## [Scene script records]
<<<<
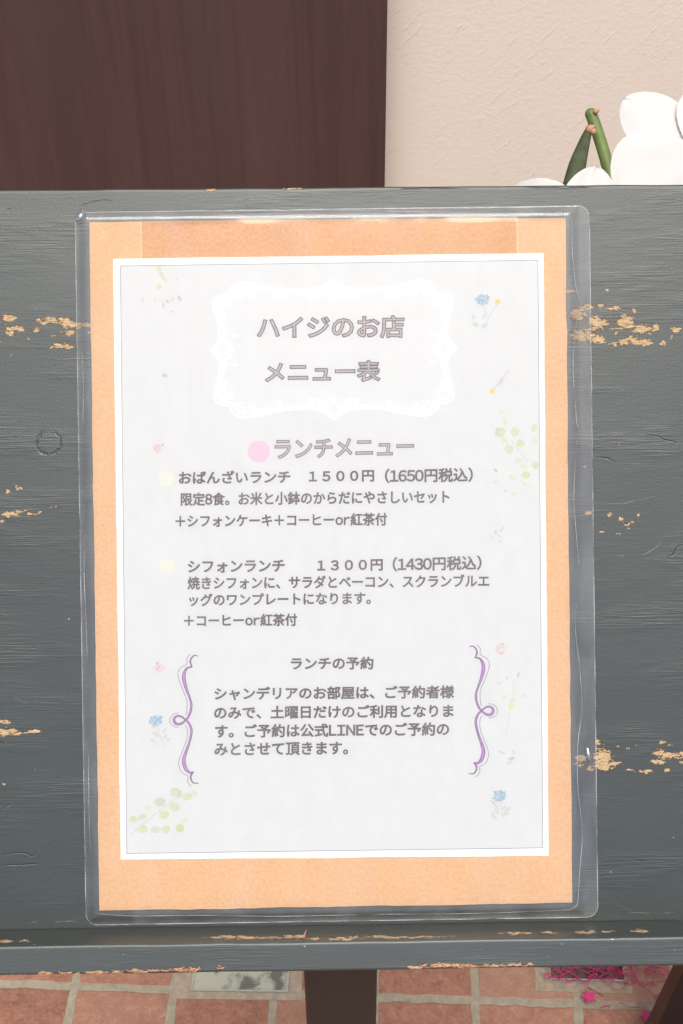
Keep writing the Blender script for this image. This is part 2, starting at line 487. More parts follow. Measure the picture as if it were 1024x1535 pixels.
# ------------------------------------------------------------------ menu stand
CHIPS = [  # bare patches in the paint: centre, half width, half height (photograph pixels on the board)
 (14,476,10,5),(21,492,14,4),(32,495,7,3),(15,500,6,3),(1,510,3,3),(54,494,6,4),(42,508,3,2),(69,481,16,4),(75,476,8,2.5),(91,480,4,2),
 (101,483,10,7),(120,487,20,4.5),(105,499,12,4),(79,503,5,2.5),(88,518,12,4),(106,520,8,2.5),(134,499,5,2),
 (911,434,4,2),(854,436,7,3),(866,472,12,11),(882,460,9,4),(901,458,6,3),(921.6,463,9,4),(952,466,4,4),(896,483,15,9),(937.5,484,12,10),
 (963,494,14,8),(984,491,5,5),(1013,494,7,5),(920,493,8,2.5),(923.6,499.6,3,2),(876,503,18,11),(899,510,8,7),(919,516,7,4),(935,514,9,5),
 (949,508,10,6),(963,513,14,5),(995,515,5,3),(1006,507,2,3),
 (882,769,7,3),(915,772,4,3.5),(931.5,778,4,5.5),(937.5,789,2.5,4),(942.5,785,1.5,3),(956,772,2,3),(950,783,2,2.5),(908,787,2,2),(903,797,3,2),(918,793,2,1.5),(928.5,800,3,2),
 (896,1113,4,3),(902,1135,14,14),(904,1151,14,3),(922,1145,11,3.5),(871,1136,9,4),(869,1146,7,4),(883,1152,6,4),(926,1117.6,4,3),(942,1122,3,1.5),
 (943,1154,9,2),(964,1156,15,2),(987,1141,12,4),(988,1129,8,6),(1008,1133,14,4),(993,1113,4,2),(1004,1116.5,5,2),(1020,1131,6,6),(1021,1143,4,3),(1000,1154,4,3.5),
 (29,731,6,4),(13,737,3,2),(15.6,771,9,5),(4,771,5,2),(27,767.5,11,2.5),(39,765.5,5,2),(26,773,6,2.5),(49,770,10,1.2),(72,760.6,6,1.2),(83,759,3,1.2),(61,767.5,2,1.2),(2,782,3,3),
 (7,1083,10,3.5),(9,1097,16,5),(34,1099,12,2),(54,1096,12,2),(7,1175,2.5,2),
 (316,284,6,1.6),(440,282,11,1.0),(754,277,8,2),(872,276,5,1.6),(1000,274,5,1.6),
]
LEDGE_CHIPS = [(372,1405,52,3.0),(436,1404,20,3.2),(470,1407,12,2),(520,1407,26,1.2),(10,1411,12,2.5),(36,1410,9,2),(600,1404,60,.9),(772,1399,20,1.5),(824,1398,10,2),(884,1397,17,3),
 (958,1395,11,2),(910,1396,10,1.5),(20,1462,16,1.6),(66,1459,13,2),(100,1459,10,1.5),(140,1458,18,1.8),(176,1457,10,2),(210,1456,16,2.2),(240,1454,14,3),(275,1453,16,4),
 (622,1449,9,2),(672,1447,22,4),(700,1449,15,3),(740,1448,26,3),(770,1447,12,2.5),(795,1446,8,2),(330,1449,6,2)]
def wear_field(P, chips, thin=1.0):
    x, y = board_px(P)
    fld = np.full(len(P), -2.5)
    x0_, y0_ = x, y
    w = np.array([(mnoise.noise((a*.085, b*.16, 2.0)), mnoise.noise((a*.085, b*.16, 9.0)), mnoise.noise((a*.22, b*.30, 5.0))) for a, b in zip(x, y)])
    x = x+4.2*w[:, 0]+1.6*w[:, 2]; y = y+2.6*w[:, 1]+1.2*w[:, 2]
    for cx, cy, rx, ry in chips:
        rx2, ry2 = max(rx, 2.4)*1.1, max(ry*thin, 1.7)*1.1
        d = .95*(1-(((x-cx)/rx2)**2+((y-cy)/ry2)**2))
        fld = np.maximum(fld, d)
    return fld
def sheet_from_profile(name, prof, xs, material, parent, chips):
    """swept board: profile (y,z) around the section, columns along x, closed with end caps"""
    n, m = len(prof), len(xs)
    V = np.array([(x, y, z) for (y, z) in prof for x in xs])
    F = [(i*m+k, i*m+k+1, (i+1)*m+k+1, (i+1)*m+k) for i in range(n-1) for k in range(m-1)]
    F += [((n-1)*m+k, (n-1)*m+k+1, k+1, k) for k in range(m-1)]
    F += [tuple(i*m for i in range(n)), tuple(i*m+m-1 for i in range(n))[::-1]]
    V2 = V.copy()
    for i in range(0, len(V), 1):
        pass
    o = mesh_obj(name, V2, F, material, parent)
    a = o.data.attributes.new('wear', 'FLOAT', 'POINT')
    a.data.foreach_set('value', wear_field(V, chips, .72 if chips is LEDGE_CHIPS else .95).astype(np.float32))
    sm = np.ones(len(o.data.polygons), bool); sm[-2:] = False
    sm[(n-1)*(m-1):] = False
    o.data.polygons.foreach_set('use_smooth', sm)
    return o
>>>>
<<<<
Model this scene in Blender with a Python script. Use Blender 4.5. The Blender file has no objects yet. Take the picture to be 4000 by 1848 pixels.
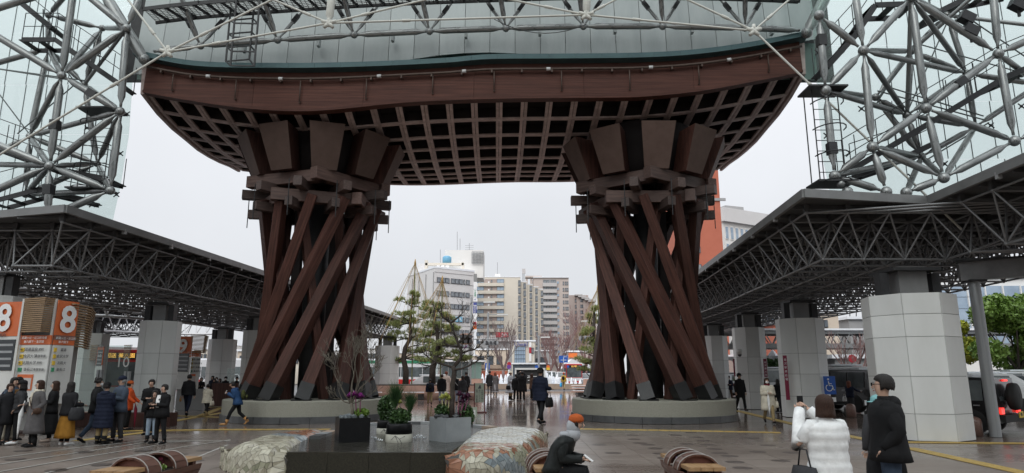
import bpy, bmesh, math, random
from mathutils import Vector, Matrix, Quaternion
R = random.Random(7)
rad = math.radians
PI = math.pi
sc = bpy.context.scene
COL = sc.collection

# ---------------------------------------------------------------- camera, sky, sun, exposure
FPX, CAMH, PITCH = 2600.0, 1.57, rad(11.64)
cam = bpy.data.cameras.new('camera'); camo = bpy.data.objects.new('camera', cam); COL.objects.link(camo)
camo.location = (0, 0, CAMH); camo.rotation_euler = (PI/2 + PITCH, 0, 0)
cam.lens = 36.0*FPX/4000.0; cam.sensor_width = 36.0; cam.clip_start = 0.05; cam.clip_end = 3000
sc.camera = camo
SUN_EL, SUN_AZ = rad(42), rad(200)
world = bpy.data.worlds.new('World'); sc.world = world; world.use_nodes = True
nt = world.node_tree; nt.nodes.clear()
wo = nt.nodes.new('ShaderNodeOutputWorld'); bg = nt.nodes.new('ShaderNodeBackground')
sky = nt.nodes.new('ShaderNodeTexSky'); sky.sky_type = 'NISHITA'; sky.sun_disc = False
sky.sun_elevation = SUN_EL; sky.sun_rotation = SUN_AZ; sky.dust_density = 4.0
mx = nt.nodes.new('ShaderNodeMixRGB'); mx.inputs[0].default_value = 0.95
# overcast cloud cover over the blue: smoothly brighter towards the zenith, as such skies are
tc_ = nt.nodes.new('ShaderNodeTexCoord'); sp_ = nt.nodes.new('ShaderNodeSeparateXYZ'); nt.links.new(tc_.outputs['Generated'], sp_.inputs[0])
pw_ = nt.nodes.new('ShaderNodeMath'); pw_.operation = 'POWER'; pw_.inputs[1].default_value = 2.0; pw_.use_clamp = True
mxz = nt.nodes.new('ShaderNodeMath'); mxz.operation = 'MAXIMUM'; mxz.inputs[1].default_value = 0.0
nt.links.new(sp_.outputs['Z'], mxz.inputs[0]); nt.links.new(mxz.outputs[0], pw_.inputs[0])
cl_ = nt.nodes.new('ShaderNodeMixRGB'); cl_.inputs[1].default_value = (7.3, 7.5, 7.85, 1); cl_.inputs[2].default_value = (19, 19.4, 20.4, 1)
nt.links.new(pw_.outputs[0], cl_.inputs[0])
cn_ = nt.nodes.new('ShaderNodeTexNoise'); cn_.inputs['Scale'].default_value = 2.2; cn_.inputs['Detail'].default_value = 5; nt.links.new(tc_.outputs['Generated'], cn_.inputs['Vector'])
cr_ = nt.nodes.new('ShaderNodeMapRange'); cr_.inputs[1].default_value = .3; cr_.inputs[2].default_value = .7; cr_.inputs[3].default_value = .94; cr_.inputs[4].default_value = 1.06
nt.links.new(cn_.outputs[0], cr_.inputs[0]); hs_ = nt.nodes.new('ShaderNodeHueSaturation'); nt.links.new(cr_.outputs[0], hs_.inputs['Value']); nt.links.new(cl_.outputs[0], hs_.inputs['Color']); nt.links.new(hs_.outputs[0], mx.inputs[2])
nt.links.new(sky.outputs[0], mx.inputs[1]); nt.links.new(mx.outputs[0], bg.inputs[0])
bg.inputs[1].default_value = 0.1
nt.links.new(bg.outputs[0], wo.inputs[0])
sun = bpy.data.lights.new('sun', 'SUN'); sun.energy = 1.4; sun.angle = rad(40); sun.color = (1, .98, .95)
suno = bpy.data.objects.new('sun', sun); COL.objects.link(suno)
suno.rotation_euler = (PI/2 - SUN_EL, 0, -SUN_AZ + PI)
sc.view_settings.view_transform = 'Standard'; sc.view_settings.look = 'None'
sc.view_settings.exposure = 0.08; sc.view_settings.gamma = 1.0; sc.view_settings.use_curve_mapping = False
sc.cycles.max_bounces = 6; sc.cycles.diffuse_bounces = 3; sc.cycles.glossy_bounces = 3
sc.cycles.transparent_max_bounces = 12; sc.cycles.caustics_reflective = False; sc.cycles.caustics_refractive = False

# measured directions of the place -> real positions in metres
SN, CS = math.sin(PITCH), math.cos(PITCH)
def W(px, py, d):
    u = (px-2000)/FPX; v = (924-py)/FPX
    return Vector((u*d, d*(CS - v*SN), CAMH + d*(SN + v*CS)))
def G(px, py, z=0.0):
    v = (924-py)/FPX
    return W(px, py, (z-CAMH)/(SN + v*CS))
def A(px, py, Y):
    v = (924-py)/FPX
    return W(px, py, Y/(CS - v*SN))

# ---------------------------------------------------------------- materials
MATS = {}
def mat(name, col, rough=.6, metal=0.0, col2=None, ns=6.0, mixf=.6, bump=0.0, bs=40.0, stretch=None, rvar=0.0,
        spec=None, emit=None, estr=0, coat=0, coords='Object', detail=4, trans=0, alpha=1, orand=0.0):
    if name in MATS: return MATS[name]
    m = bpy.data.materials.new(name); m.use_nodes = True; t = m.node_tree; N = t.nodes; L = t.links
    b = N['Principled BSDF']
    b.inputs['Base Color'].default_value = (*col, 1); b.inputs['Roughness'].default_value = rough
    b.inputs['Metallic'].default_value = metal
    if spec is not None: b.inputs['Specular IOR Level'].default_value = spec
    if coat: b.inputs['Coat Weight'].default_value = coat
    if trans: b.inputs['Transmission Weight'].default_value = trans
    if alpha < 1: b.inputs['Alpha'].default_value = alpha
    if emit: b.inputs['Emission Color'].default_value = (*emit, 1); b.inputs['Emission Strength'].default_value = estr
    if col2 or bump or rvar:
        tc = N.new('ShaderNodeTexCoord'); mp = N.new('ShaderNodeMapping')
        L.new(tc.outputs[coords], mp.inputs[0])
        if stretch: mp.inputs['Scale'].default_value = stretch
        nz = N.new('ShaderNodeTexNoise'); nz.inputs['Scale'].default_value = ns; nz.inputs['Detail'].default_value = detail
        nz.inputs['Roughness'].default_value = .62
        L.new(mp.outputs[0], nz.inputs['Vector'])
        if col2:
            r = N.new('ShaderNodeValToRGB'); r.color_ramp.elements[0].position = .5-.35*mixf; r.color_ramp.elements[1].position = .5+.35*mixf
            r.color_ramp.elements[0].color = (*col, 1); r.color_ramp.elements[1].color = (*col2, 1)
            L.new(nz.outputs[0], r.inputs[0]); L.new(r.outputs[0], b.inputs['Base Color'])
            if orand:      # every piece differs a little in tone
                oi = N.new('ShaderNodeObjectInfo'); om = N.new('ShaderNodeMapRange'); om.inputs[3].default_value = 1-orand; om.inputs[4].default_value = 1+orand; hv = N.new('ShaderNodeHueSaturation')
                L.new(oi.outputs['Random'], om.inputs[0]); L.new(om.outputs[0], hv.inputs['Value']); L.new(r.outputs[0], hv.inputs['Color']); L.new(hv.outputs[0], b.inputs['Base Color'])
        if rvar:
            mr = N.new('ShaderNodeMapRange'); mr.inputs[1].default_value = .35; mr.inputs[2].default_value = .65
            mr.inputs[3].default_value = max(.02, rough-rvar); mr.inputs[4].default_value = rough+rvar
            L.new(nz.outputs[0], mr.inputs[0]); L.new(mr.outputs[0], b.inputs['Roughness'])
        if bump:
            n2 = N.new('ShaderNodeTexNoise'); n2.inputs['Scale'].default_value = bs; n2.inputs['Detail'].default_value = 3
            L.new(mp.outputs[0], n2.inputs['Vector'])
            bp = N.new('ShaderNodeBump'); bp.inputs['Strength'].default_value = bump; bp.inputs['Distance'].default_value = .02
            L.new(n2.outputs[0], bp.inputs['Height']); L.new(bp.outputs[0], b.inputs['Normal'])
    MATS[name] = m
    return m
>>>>
<<<<
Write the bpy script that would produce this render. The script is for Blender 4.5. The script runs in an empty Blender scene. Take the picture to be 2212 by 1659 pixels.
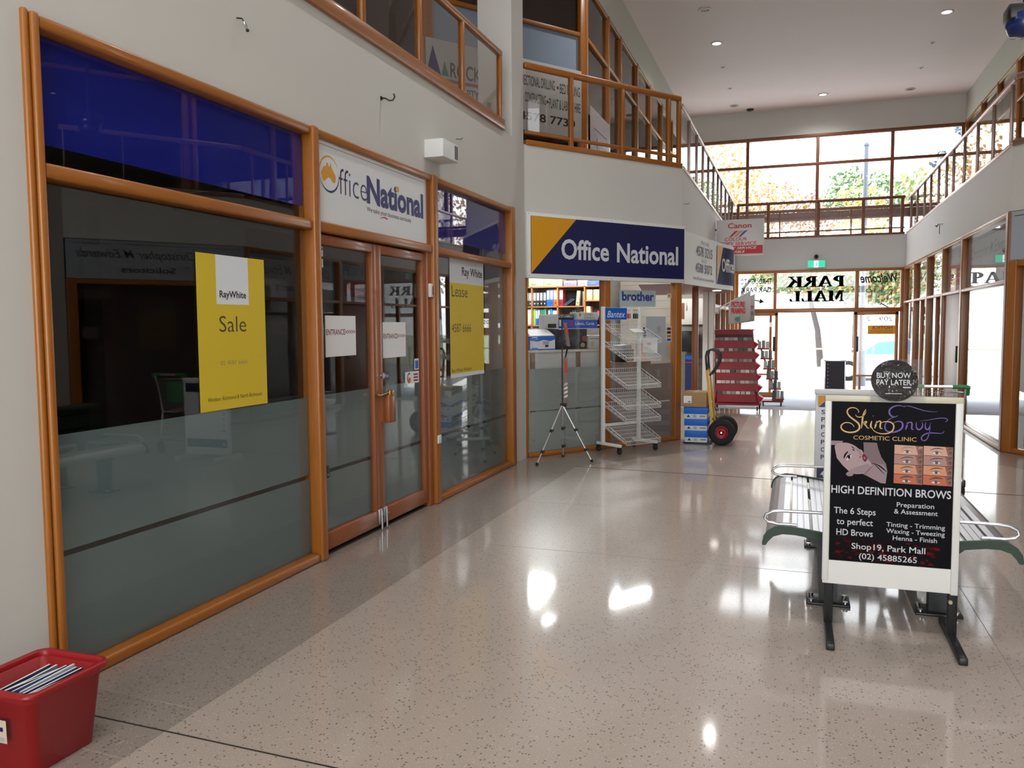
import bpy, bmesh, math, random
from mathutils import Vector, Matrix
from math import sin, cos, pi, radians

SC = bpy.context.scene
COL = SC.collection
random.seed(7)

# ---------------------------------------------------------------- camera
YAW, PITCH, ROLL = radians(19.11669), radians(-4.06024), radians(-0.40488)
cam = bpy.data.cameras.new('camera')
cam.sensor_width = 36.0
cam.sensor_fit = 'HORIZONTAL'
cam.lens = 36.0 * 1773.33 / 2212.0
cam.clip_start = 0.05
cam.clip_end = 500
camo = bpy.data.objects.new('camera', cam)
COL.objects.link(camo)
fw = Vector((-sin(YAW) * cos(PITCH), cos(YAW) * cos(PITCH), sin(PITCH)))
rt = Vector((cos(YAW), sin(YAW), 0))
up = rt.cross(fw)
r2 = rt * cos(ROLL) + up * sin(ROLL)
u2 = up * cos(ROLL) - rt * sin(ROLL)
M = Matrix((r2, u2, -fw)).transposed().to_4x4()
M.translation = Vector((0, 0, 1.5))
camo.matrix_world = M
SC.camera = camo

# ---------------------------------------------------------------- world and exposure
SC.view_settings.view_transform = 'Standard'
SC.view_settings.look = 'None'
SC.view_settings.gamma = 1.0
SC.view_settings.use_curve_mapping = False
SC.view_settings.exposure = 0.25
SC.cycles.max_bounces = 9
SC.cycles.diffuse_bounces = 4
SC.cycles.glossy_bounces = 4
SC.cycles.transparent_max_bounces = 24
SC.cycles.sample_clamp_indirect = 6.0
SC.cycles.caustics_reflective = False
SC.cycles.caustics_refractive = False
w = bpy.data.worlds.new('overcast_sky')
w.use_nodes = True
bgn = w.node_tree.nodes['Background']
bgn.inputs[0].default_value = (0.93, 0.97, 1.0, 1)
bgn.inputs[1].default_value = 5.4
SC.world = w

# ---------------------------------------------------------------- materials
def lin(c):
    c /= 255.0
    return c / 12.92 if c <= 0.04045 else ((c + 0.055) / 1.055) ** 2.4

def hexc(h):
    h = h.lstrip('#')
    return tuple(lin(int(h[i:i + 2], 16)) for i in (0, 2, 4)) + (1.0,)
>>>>
## [AIM]
Copy only what runs above from the line containing "Write the bpy" through the line containing "random.seed(7)", exactly. Leave out the pictures.

## [SOLUTION FOR THIS EXERCISE]
Write the bpy script that would produce this render. The script is for Blender 4.5. The script runs in an empty Blender scene. Take the picture to be 2212 by 1659 pixels.
import bpy, bmesh, math, random
from mathutils import Vector, Matrix
from math import sin, cos, pi, radians

SC = bpy.context.scene
COL = SC.collection
random.seed(7)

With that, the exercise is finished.